Maria Plozner Mentil: la storia delle portatrici carniche

Il fronte di guerra al confine tra Carnia e Carinzia ha rappresentato uno dei grandi paradossi del primo conflitto mondiale. Le comunità italiane e austriache avevano convissuto da sempre, collegate tra loro da un valico alpino fondamentale sia per le economie locali che per lo sviluppo del conflitto: il Passo Monte Croce Carnico.
Le donne dei paesi a valle divennero una risorsa fondamentale per l’esercito italiano. Educate e rodate alla fatica, dei carri armati in vestito che non si sarebbero di certo tirate indietro alla richiesta d’aiuto dei battaglioni. Lassù infatti c’erano giovani, figli, mariti, compagni, fidanzati, padri, c’era una parte delle loro famiglie in difficoltà. Le donne, come previsto, risposero presenti.“Andiamo che altrimenti quei poveretti muoiono di fame”. Cominciò in questo modo la storia delle portatrici carniche. Una storia importante, caduta nel dimenticatoio, assieme a quella di altre donne: come le cadorine ad esempio, impiegate allo stesso modo a supporto dell’attività bellica. A rappresentare questo movimento femminile sia sul fronte Carnico che sui restanti fronti alpini: Maria Plozner Mentil.

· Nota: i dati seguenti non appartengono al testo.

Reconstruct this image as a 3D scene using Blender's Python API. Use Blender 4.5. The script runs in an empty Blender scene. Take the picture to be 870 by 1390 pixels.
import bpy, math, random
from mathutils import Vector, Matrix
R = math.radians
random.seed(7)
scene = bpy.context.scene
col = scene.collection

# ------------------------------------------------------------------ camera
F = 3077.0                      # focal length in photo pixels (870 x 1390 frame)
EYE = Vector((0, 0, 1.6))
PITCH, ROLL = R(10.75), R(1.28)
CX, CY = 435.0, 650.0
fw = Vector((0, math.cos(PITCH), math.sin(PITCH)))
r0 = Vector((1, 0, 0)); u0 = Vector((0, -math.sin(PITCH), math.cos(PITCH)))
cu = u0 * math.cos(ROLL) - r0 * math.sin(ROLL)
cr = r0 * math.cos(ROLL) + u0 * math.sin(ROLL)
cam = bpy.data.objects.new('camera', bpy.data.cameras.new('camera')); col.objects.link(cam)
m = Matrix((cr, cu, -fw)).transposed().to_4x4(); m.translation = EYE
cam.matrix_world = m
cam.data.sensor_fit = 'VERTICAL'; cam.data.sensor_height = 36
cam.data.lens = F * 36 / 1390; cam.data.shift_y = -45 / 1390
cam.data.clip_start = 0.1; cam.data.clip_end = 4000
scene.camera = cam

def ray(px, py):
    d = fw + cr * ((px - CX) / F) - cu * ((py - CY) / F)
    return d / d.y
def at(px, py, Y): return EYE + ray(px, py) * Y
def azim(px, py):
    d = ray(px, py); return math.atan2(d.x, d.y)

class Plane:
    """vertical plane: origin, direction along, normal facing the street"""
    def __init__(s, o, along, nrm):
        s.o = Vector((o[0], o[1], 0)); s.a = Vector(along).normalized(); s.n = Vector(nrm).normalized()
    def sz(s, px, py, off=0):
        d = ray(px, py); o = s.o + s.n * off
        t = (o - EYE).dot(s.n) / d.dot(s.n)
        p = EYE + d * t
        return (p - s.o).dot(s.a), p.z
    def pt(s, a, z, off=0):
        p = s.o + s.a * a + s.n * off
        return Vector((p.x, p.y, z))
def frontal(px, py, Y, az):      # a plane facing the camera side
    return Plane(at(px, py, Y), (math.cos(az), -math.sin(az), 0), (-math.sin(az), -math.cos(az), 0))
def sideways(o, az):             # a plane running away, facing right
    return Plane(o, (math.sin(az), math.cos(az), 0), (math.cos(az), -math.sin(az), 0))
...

Lo sbuffo del respiro appanna il mirino del cecchino. Non vede nulla.
Il soldato austro-ungarico deposita a terra l’arma che si appoggia sulle nevi del Passo Pramosio.
E’ appostato poco lontano dal sentiero principale da dove ha una buona visuale.
Non ci sono alberi ad ostacolarlo. Sfila la tracolla del fucile e si accovaccia a terra, invisibile ai cannocchiali degli italiani. Mangia un tozzo di pane raffermo da chissà quanti giorni; crosta e mollica hanno la stessa consistenza, dure come granito sotto i denti.
Ne approfitta per sfregarsi le mani dannatamente congelate da quelle maledette montagne; in giro non c’è nessuno, il silenzio di quella giornata è persino sospetto. Di solito volano pallottole ed esplodono granate ma le nubi di quella mattina d’inverno hanno concesso una tregua a quella guerra infame. I guanti non scaldano abbastanza e già alcuni giorni prima le dita hanno cominciato a cambiare colore, virando sul violaceo. Le piaghe del freddo hanno scorticato le nocche che si aprono e si chiudono senza mai cicatrizzarsi del tutto. Se dovesse apparire il bersaglio da abbattere, anche i cacciatori più esperti potrebbero mancarlo. Il vento soffia e penetra nella divisa; folate di neve entrano dal collo e corrono lungo la schiena. Non c’è niente a proteggerlo se non un masso e tante, tantissime preghiere.
La neve ha omologato tutto. Sembra un mare bianco e piatto che si distende verso il fondovalle; cominciano a intravedersi gli alberi, le tracce dei sentieri seguiti dagli italiani si fanno sempre più nitide. E’ ora di rimettersi in posizione, in fretta e in silenzio. L’M95 è pronto a far fuoco.
Dal mirino scruta la traccia che si arrampica al fronte; si sposta nervosamente, il fucile cigola, il cuore pulsa, il grilletto è ghiacciato. Poi avverte un suono; non lo riconosce, non capisce cosa sia. Dalla nebbia sbucano due sagome, curve dal carico che portano sulle spalle. Osserva con attenzione.